Atualmente, estou trabalhando em um livro inspirado na abordagem de Reggio Emilia, que relata minha pesquisa de doutorado sobre a participação. Esse livro será editado pela Editora Diálogos Embalados, e destaca como a participação, de acordo com a abordagem de Reggio Emilia, vai além da simples presença dos pais na escola, envolvendo a construção conjunta de um projeto educacional voltado para o bem-estar das crianças.

Para concluir, gostaria que você abordasse os desafios práticos enfrentados pelos educadores que adotam a abordagem de Reggio Emilia em seu dia a dia, e como esses desafios são superados na prática.

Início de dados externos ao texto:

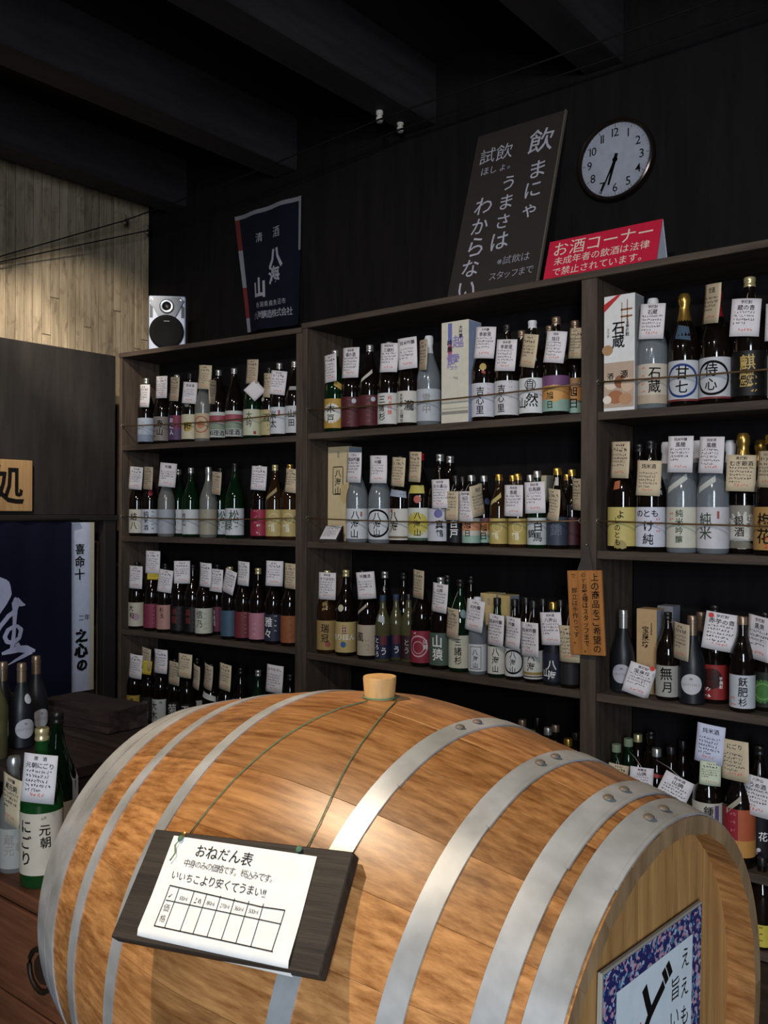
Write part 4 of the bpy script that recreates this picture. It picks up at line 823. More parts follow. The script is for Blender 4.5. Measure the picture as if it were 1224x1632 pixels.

O maior desafio, em minha perspectiva, é a tentativa de replicar “o modelo” de Reggio Emilia no contexto brasileiro. Muitas vezes, caímos na armadilha de pensar que precisamos dos mesmos materiais ou estruturas físicas encontrados lá. Por exemplo, pode ser que a nossa sala seja pequena demais para se parecer com as salas de Reggio Emilia, o que nos leva a pensar que não conseguiremos nos inspirar nessa abordagem.

Ademais, é importante considerar que alguns mitos sobre Reggio Emilia podem dificultar a sua inspiração no Brasil. Por exemplo, a ideia de que as salas em Reggio Emilia têm poucas crianças é um equívoco. Também é comum acreditar que as pesquisas educacionais nessa abordagem são longas e demoradas, mas exemplos como o do “Sapato e Metro” demonstram que podem ser realizadas em um curto período, como dez dias, na referência do livro.

Eu acredito que Reggio Emilia pode nos provocar, nos convidar e contribuir significativamente para repensar o princípio de uma educação que respeita não apenas as crianças, mas também os professores, funcionários e famílias. É um projeto de vida, uma abordagem educacional que precisa ser compartilhada e abraçada pela comunidade envolvida.